In March 2010, the Company entered into a securities purchase agreement with the preferred members of GCE Mexico pursuant to which the Company issued senior unsecured convertible promissory notes in the original aggregate principal amount of $567,000 and warrants to acquire an aggregate of 1,890,000 shares of the Company’s common stock.  The Convertible Notes mature on the earlier of (i) March 16, 2012, or (ii) upon written demand of payment by the note holders following the Company’s default thereunder.

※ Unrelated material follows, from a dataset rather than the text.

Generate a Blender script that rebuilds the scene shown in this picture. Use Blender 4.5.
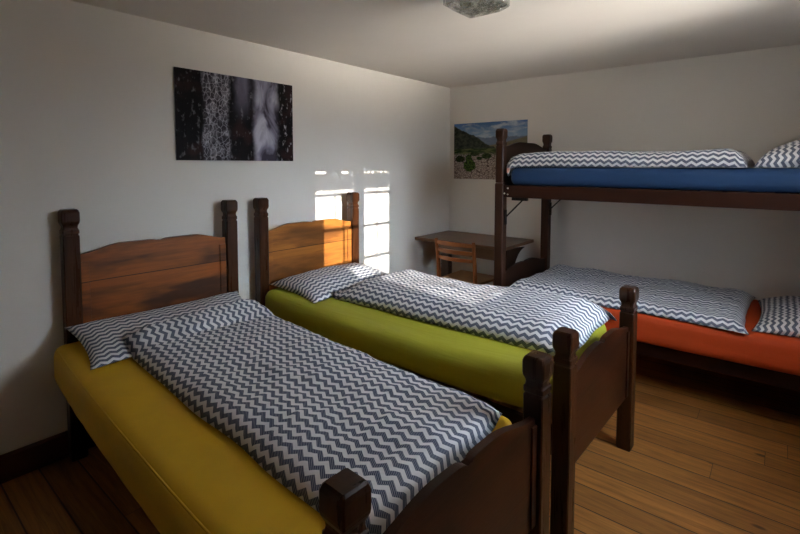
import bpy, bmesh, math, random
from mathutils import Vector, Matrix, noise

for o in list(bpy.data.objects):
    bpy.data.objects.remove(o, do_unlink=True)
SC = bpy.context.scene
COL = SC.collection
R = math.radians

# ------------------------------------------------------------------ camera
F_PX, PPX, PPY, PITCH, EYE = 466.0, 400.0, 192.0, R(3.3), 1.43
YAW = math.atan(384.0 / 466.0)
cam = bpy.data.cameras.new('camera')
cam.sensor_width = 36.0
cam.lens = 36.0 * F_PX / 800.0
cam.shift_y = -(267.0 - PPY) / 800.0
cam.clip_start = 0.02
camo = bpy.data.objects.new('camera', cam)
COL.objects.link(camo)
camo.location = (0, 0, EYE)
camo.rotation_euler = (math.pi / 2 - PITCH, 0, YAW)
SC.camera = camo

# ------------------------------------------------------------------ light
w = bpy.data.worlds.new('sky')
SC.world = w
w.use_nodes = True
SUN_AZ, SUN_EL = 0.16, 0.22          # slopes of the sun rays across the room
SUN_DIR = Vector((-1.0, SUN_AZ, -SUN_EL)).normalized()
wt = w.node_tree


def wmath(op, a, b=None):
    n = wt.nodes.new('ShaderNodeMath')
    n.operation = op
    for i, v in enumerate((a, b)):
        if isinstance(v, bpy.types.NodeSocket):
            wt.links.new(v, n.inputs[i])
        elif v is not None:
            n.inputs[i].default_value = v
    return n.outputs[0]


# hazy low-sun sky with a bright aureole; below the horizon an added glow that lifts the ceiling, faint near the horizon
SKY_BASE, SKY_HALO, SKY_K, SKY_RISE = 4.5, 18.0, 12.0, 30.0
FILL_BASE, FILL_HALO, FILL_K = 2.0, 66.0, 20.0
tc = wt.nodes.new('ShaderNodeTexCoord')
sp = wt.nodes.new('ShaderNodeSeparateXYZ')
wt.links.new(tc.outputs['Generated'], sp.inputs[0])


def lobe(d, k):
    dt = wmath('ADD', wmath('ADD', wmath('MULTIPLY', sp.outputs[0], d.x), wmath('MULTIPLY', sp.outputs[1], d.y)), wmath('MULTIPLY', sp.outputs[2], d.z))
    return wmath('POWER', wmath('MAXIMUM', dt, 0.0), k)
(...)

The maturity date of the Convertible Notes have been extended until March 15, 2015.  Interest accrues on the convertible notes at a rate of 5.97% per annum, and is payable quarterly in cash, in arrears, on each year anniversary of the issuance of the convertible notes.  The Company may at its option, in lieu of paying interest in cash, pay interest by delivering a number of unregistered shares of its common stock equal to the quotient obtained by dividing the amount of such interest by the arithmetic average of the volume weighted average price for each of the five consecutive trading days immediately preceding the interest payment date.  At any time following the first anniversary of the issuance of the Convertible Notes, at the option of the note holders, the outstanding balance thereof (including unpaid interest) may be converted into shares of the Company’s common stock at a conversion price equal to $0.03.  The conversion price may be adjusted in connection with stock splits, stock dividends and similar events affecting the Company’s capital stock.  The convertible notes rank senior to all other indebtedness of the Company, and thereafter will remain senior or pari passu with all accounts payable and other similar liabilities incurred by the Company in the ordinary course of business. The Company may not prepay the convertible notes without the prior consent of the Investors.

 

In January 2014, the Company entered into a securities purchase agreement with the third party investors pursuant to which the Company issued senior unsecured contingently convertible promissory notes in the original aggregate principal amount of $130,000 and warrants to acquire an aggregate of 1,083,332 shares of the Company’s common stock.   Interest accrues on the convertible notes at a rate of 8% per annum, and is payable quarterly in cash, in arrears, on each year anniversary of the issuance of the convertible notes.   At any time following the first anniversary of the issuance of the Convertible Notes, at the option of the note holders, the outstanding balance thereof (including unpaid interest) may be converted into shares of the Sustainable Oils’s common stock at a conversion price equal to $0.01448, subject to change based on Sustainable Oils receiving alternative consideration from another investor.  The conversion price may be adjusted in connection with stock splits, stock dividends and similar events affecting the Sustainable Oils’s capital stock.  The relative fair value of the warrants was considered insignificant.

 

 

Promissory Notes Payable

 

In March 2013, the Company issued a secured promissory note in the principal amount of $1,300,000 to Targeted Growth, Inc. for certain Camelina assets.  The purchase occurred concurrently with the acquisition of Sustainable Oils, LLC.  The note bears an interest rate of ten percent (10.0%) per annum, and is payable upon the earlier of the following: (a) to the extent of 35.1% of, and on the third business day after, the receipt by the Company of any Qualified Funding; or (b) September 13, 2014 (the “Maturity Date”).  In September 2014, the Company amended the note by extending the maturity date to December 31, 2014 and returning the certain Camelina assets to Targeted Growth, Inc. at the book value of $190,500.  Thus, the outstanding balance of the note was reduced by the value of the assets returned for the same book value of $190,500.  The term “Qualified Funding” means all equity funding in excess of the $800,000, in the aggregate, received by the Company, its subsidiary or an affiliate after the date hereof for its Camelina business.  The Company is currently in discussions with Targeted Growth, Inc. to re-negotiate the terms of the Promissory Note.